Uno che sostiene pubblicamente i suprematisti bianchi; che ha pronunciato più volte battute esplicitamente razziste (“mi auguro che l’America non abbia un Presidente di colore almeno per i prossimi due secoli”); che tratta pubblicamente i suoi elettori – con loro grande giubilo, sia chiaro – da idioti violenti e fanatici (“potrei sparare un uomo in piena giorno nella Quinta Strada, e non perderei un solo voto”: ma io lo correggo: li aumenterebbe); che insulta violentemente, ogni giorno, tutti gli avversari politici e i giudici che osano indagare su di lui; che ha apertamente incitato la folla al golpe; che ha sempre rifiutato, ancor prima delle elezioni, la sola ipotesi che lui potesse perderle, ritenendola assurda, offensiva e oltraggiosa; che, in un momento di gravissima crisi militare, invece di salvaguardare l’interesse nazionale, e della pace mondiale, sa solo puntare il dito contro il suo odiatissimo rivale, dicendo che è tutta colpa sua, strizzando l’occhio a quello che dovrebbe essere un nemico del suo Paese, ma a cui lui darebbe volentieri in pasto, invece, ben più della sola Ucraina, pur di raccattare anche un solo voto in più; che sa pronunciare solo parole di odio, astio, rabbia (“make America hate again”), con quel suo eterno ghigno truce e feroce, che pare studiato apposta per spaventare i bambini, o per farli ridere.

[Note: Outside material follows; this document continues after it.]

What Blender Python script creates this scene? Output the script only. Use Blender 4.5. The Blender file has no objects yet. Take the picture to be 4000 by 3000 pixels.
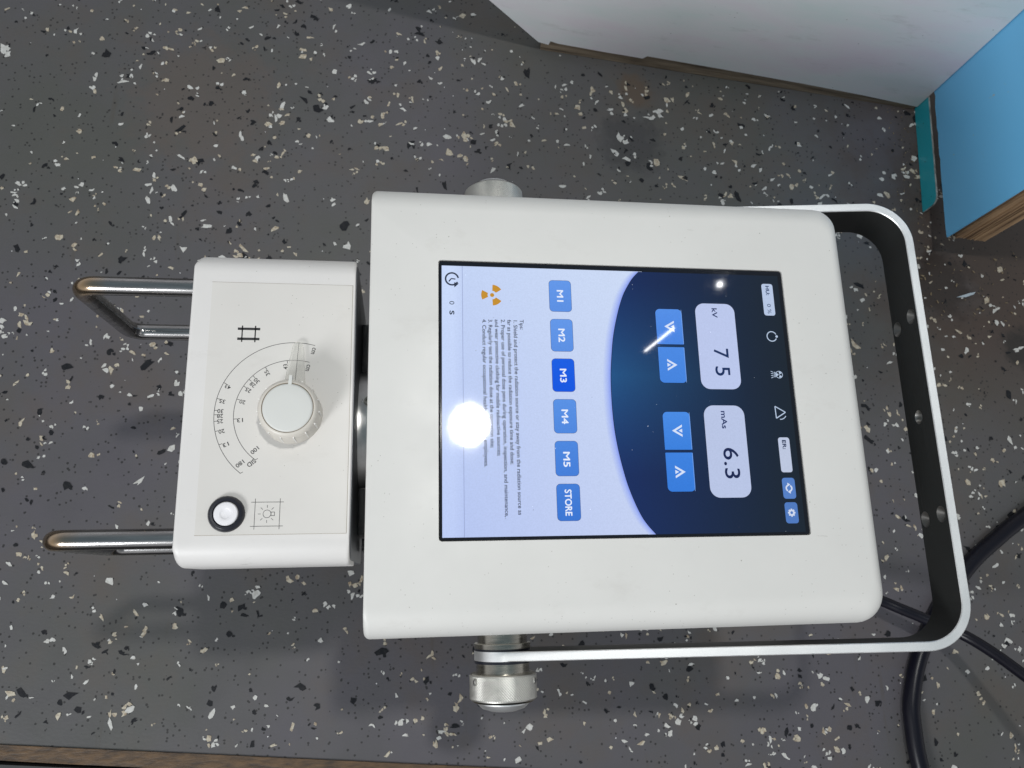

Qualcuno potrebbe ricordarmi che si dice amico d’Israele. Lo so. Il giorno della sua elezione, scrissi testualmente che, se avesse mantenuto solo una delle due promesse fatte in campagna elettorale in materia (spostare a Gerusalemme la sede dell’Ambasciata, e sganciarsi dall’accordo nucleare con l’Iran), avrei perdonato tutte le assurdità che aveva detto. Le ha mantenute tutte e due, e io ho mantenuto la mia, senza indagare sui motivi per cui aveva fatto quelle promesse. Ma sono passati sei anni e mezzo, e ha fatto quello che ha fatto. Ora basta.
“Io alzo innanzi a loro la torcia, sopra la porta d’oro”, sono le ultime parole della poesia della Lazarus. Prendo atto che milioni di americani odiano quella poesia e quella porta, mentre rimpiangono la “storia nera” del loro Paese, e vogliono farla uscire dal vaso di Pandora.